10. âyette geçen enâm, canlı varlıkların tamamını kapsayan bir kelimedir; fakat başka âyetlerde yeryüzünde bulunan bütün varlıkların insanın emrine verildiği açıkça ifade edildiği (meselâ bk. Câsiye 45/13) ve bu kümedeki âyetlerin ana teması da insanın sorumluluklarıyla ilgili olduğu için, âyeti yerin canlıların yaşamasına elverişli kılındığı mânasında almak, ama yerin yaratılmasındaki asıl amacın yine insan olduğunu göz ardı etmemek gerekir. 11 ve 12. âyetlerde, başta insan olmak üzere yeryüzündeki canlıların yararına var edilen bazı nimetler hatırlatılmaktadır. 11. âyette geçen ekmâm kelimesinin tekili olan kimm, “hurma meyvesinin ilk aşamadaki kapçığı” demektir; bu mâna esas alınarak zâtü’l-ekmâm tamlaması “tomurcuklu” şeklinde çevrilmiştir. Diğer tekili kümm esas alındığında ise ağacın “lifleri, çekirdekleri, dal ve kabuk gibi örtüleri” bu kelimenin kapsamına girer. Her iki ihtimale göre bu unsurların yararları hakkında açıklamalar yapılmıştır. Bir yoruma göre birinci anlamda ileride oluşacak ürüne, ikincisinde ise değişik aşamaların ardından ürünün meydana gelmiş bulunduğuna işaret edilmiş olur. Diğer bir yoruma göre hurma ağacı açısından tomurcukların oluşturduğu salkım çok önemlidir, ürün toplamayı kolaylaştırır. Bazı müfessirler ise burada estetik görünüme, göze hitap eden güzelliğe işaret bulunduğu kanaatindedir. Aynı kelime Fussılet sûresinin 47. âyetinde meyvenin ürün vermesi için kabuğunu çatlatması bağlamında ve genel olarak meyvelerin ilk aşamadaki kapçığı, çekirdeğin kabuğu anlamlarında kullanılmıştır. 12. âyette “çimlenen taneler” diye çevrilen ifade için de değişik yorumlar yapılmış olmakla beraber genellikle insanların beslenmelerinde özel önemi haiz olan tahıl türü bitkilerin kastedildiği kabul edilir (Râzî, XXIX, 93-94; İbn Âşûr, XXVII, 242; Elmalılı, VII, 4667). Bu âyetteki “hoş kokulu bitkiler” diye çevrilen reyhân kelimesi “rızık” anlamında da yorumlanmıştır. Taberî bu yorumu tercih eder ve temel gıda maddesi olan hububatın kastedildiğini belirtir (XXVII, 122-123).
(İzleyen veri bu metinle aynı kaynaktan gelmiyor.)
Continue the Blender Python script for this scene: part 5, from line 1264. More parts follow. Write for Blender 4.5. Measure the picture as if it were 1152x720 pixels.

13. âyette yegâne rab olan Allah’ın nimetlerini yalan sayma yani inkâr etme kınanmaktadır. Sûrede bu kınama değişik nimetlerin hatırlatılmasını takiben ısrarla sürdürülmektedir. Nimetin nimet olduğunu veya nimetin Allah’a nisbet edilmesini ya da her ikisini inkâr bu eleştirinin kapsamındadır. Sûrede 31 defa geçen, “Artık rabbinizin nimetlerinden hangisini inkâr edebilirsiniz?” anlamındaki cümlenin yüklemini oluşturan fiil ve “rabbiniz” tamlamasının tamlananı olan zamir tesniye (ikil) kalıbındadır, yani iki kişiye veya iki gruba hitap edilmekte, “Siz ikiniz, artık rabbinizin nimetlerinden hangisini inkâr edebilirsiniz?” denilmektedir. Buradaki “ikiniz” ile kimlerin kastedildiği yani muhatabın kimler olduğu konusunda farklı yorumlar bulunmaktadır. 14-15. âyetlerde insanların ve cinlerin yaratılışı özetlendiği gibi 32. âyette de açık biçimde cin ve insan topluluklarına hitap edilmiştir. Bu iki karîne yanında konuya ilişkin rivayetler de dikkate alınarak buradaki hitabın insanlara ve cinlere yönelik olduğu kabul edilir. Râzî, burada kime hitap edilmiş olabileceği ile ilgili birçok ihtimal zikreder. Bunlardan biri şöyledir: Bunun aslı, tekil hitabın vurgu için aynen tekrarlanması olabilir yani “Sen rabbinin nimetlerinden hangisini inkâr edebilirsin, sen rabbinin nimetlerinden hangisini inkâr edebilirsin!” demektir. Diğer bir ihtimal de Kur’an’ın genellikle muhatap aldığı iki insan cinsine yani erkeklere ve kadınlara hitap edilmiş olmasıdır (XXIX, 94-96). İbn Âşûr’a göre burada insan cinsinin “inananlar” ve “inkârcılar” şeklindeki iki kategorisine hitap edilmekte, mümin olsun kâfir olsun gerçekte hiçbir insanın Allah’ın nimetlerini inkâr edemeyeceği anlatılmak istenmektedir. İbn Âşûr, müfessirlerin çoğunluğunun burada insanlara ve cinlere hitap edildiği şeklindeki yorumunu uzak bir ihtimal olarak görür; çünkü Kur’an cinlere değil insanlara hitap etmek için gelmiştir (bk. XXVII, 243-244).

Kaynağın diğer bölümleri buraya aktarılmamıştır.